Below you will find a set of lines. Repeat them all exactly.

- _DATASET EXTRACT_
------
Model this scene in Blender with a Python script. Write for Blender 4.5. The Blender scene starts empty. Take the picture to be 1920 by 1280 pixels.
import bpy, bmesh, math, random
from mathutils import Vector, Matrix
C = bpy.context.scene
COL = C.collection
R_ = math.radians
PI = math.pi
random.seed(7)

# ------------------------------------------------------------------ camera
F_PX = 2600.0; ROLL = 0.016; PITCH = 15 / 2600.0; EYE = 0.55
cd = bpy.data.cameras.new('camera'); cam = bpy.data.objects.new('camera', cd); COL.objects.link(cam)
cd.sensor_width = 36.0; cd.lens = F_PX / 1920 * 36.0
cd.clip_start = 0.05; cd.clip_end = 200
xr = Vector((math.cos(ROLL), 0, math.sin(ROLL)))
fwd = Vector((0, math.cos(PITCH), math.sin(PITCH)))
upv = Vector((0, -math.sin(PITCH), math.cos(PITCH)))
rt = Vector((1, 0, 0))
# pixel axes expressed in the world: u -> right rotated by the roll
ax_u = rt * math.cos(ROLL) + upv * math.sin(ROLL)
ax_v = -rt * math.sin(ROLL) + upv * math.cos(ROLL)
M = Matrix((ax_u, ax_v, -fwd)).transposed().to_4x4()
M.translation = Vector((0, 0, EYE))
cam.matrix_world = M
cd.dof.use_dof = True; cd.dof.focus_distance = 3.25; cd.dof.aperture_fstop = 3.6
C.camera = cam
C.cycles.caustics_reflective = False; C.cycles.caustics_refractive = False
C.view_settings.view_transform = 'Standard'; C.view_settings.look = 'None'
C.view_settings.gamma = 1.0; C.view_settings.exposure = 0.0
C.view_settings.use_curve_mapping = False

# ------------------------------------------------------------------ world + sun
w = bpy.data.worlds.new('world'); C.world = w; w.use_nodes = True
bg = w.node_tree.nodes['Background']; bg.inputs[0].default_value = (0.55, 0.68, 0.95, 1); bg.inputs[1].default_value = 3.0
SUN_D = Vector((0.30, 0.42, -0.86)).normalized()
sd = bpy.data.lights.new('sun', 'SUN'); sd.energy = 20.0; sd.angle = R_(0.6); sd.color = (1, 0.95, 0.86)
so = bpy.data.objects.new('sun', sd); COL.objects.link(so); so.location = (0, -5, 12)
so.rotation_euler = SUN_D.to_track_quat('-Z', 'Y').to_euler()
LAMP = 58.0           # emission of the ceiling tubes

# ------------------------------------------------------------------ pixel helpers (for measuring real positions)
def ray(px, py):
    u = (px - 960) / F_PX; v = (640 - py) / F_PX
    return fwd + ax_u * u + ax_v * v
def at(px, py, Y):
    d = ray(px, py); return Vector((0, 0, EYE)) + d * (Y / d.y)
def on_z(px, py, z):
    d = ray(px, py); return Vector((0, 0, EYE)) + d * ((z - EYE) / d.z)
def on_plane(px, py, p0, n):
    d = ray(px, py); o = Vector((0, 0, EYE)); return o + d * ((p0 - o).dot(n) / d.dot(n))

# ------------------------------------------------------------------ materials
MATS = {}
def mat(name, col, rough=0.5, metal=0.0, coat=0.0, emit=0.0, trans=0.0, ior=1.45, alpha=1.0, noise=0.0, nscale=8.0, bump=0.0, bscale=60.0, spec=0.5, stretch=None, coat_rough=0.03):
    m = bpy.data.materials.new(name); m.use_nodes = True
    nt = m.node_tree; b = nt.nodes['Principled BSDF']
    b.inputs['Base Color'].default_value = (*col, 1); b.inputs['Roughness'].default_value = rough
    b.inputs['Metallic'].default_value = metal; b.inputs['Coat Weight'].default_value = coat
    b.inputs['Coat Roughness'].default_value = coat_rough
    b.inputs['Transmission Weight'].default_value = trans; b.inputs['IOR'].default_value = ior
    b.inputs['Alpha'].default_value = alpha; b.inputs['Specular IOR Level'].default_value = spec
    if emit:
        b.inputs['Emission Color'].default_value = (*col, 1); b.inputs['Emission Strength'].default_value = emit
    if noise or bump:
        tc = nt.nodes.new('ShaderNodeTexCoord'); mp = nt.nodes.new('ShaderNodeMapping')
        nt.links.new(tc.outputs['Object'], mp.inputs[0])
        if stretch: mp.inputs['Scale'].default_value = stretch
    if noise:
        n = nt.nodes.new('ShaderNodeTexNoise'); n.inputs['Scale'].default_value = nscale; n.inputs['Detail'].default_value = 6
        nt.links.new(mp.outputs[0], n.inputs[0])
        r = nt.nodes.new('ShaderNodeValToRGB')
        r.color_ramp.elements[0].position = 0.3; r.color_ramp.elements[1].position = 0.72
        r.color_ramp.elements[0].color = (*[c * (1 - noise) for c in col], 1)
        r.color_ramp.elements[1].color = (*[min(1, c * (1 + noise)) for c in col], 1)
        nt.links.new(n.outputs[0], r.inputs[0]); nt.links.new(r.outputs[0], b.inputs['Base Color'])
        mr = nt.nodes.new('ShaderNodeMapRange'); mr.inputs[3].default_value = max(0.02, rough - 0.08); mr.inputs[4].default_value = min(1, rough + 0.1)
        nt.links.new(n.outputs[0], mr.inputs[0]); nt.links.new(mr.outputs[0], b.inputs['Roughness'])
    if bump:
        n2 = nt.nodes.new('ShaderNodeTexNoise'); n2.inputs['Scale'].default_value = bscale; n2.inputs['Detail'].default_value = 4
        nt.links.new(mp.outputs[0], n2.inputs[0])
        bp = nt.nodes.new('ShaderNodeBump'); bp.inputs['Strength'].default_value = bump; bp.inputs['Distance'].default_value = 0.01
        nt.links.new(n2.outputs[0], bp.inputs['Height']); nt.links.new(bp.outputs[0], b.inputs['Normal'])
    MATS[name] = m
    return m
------
- _CORRECT RESPONSE_
Model this scene in Blender with a Python script. Write for Blender 4.5. The Blender scene starts empty. Take the picture to be 1920 by 1280 pixels.
import bpy, bmesh, math, random
from mathutils import Vector, Matrix
C = bpy.context.scene
COL = C.collection
R_ = math.radians
PI = math.pi
random.seed(7)

# ------------------------------------------------------------------ camera
F_PX = 2600.0; ROLL = 0.016; PITCH = 15 / 2600.0; EYE = 0.55
cd = bpy.data.cameras.new('camera'); cam = bpy.data.objects.new('camera', cd); COL.objects.link(cam)
cd.sensor_width = 36.0; cd.lens = F_PX / 1920 * 36.0
cd.clip_start = 0.05; cd.clip_end = 200
xr = Vector((math.cos(ROLL), 0, math.sin(ROLL)))
fwd = Vector((0, math.cos(PITCH), math.sin(PITCH)))
upv = Vector((0, -math.sin(PITCH), math.cos(PITCH)))
rt = Vector((1, 0, 0))
# pixel axes expressed in the world: u -> right rotated by the roll
ax_u = rt * math.cos(ROLL) + upv * math.sin(ROLL)
ax_v = -rt * math.sin(ROLL) + upv * math.cos(ROLL)
M = Matrix((ax_u, ax_v, -fwd)).transposed().to_4x4()
M.translation = Vector((0, 0, EYE))
cam.matrix_world = M
cd.dof.use_dof = True; cd.dof.focus_distance = 3.25; cd.dof.aperture_fstop = 3.6
C.camera = cam
C.cycles.caustics_reflective = False; C.cycles.caustics_refractive = False
C.view_settings.view_transform = 'Standard'; C.view_settings.look = 'None'
C.view_settings.gamma = 1.0; C.view_settings.exposure = 0.0
C.view_settings.use_curve_mapping = False

# ------------------------------------------------------------------ world + sun
w = bpy.data.worlds.new('world'); C.world = w; w.use_nodes = True
bg = w.node_tree.nodes['Background']; bg.inputs[0].default_value = (0.55, 0.68, 0.95, 1); bg.inputs[1].default_value = 3.0
SUN_D = Vector((0.30, 0.42, -0.86)).normalized()
sd = bpy.data.lights.new('sun', 'SUN'); sd.energy = 20.0; sd.angle = R_(0.6); sd.color = (1, 0.95, 0.86)
so = bpy.data.objects.new('sun', sd); COL.objects.link(so); so.location = (0, -5, 12)
so.rotation_euler = SUN_D.to_track_quat('-Z', 'Y').to_euler()
LAMP = 58.0           # emission of the ceiling tubes

# ------------------------------------------------------------------ pixel helpers (for measuring real positions)
def ray(px, py):
    u = (px - 960) / F_PX; v = (640 - py) / F_PX
    return fwd + ax_u * u + ax_v * v
def at(px, py, Y):
    d = ray(px, py); return Vector((0, 0, EYE)) + d * (Y / d.y)
def on_z(px, py, z):
    d = ray(px, py); return Vector((0, 0, EYE)) + d * ((z - EYE) / d.z)
def on_plane(px, py, p0, n):
    d = ray(px, py); o = Vector((0, 0, EYE)); return o + d * ((p0 - o).dot(n) / d.dot(n))

# ------------------------------------------------------------------ materials
MATS = {}
def mat(name, col, rough=0.5, metal=0.0, coat=0.0, emit=0.0, trans=0.0, ior=1.45, alpha=1.0, noise=0.0, nscale=8.0, bump=0.0, bscale=60.0, spec=0.5, stretch=None, coat_rough=0.03):
    m = bpy.data.materials.new(name); m.use_nodes = True
    nt = m.node_tree; b = nt.nodes['Principled BSDF']
    b.inputs['Base Color'].default_value = (*col, 1); b.inputs['Roughness'].default_value = rough
    b.inputs['Metallic'].default_value = metal; b.inputs['Coat Weight'].default_value = coat
    b.inputs['Coat Roughness'].default_value = coat_rough
    b.inputs['Transmission Weight'].default_value = trans; b.inputs['IOR'].default_value = ior
    b.inputs['Alpha'].default_value = alpha; b.inputs['Specular IOR Level'].default_value = spec
    if emit:
        b.inputs['Emission Color'].default_value = (*col, 1); b.inputs['Emission Strength'].default_value = emit
    if noise or bump:
        tc = nt.nodes.new('ShaderNodeTexCoord'); mp = nt.nodes.new('ShaderNodeMapping')
        nt.links.new(tc.outputs['Object'], mp.inputs[0])
        if stretch: mp.inputs['Scale'].default_value = stretch
    if noise:
        n = nt.nodes.new('ShaderNodeTexNoise'); n.inputs['Scale'].default_value = nscale; n.inputs['Detail'].default_value = 6
        nt.links.new(mp.outputs[0], n.inputs[0])
        r = nt.nodes.new('ShaderNodeValToRGB')
        r.color_ramp.elements[0].position = 0.3; r.color_ramp.elements[1].position = 0.72
        r.color_ramp.elements[0].color = (*[c * (1 - noise) for c in col], 1)
        r.color_ramp.elements[1].color = (*[min(1, c * (1 + noise)) for c in col], 1)
        nt.links.new(n.outputs[0], r.inputs[0]); nt.links.new(r.outputs[0], b.inputs['Base Color'])
        mr = nt.nodes.new('ShaderNodeMapRange'); mr.inputs[3].default_value = max(0.02, rough - 0.08); mr.inputs[4].default_value = min(1, rough + 0.1)
        nt.links.new(n.outputs[0], mr.inputs[0]); nt.links.new(mr.outputs[0], b.inputs['Roughness'])
    if bump:
        n2 = nt.nodes.new('ShaderNodeTexNoise'); n2.inputs['Scale'].default_value = bscale; n2.inputs['Detail'].default_value = 4
        nt.links.new(mp.outputs[0], n2.inputs[0])
        bp = nt.nodes.new('ShaderNodeBump'); bp.inputs['Strength'].default_value = bump; bp.inputs['Distance'].default_value = 0.01
        nt.links.new(n2.outputs[0], bp.inputs['Height']); nt.links.new(bp.outputs[0], b.inputs['Normal'])
    MATS[name] = m
    return m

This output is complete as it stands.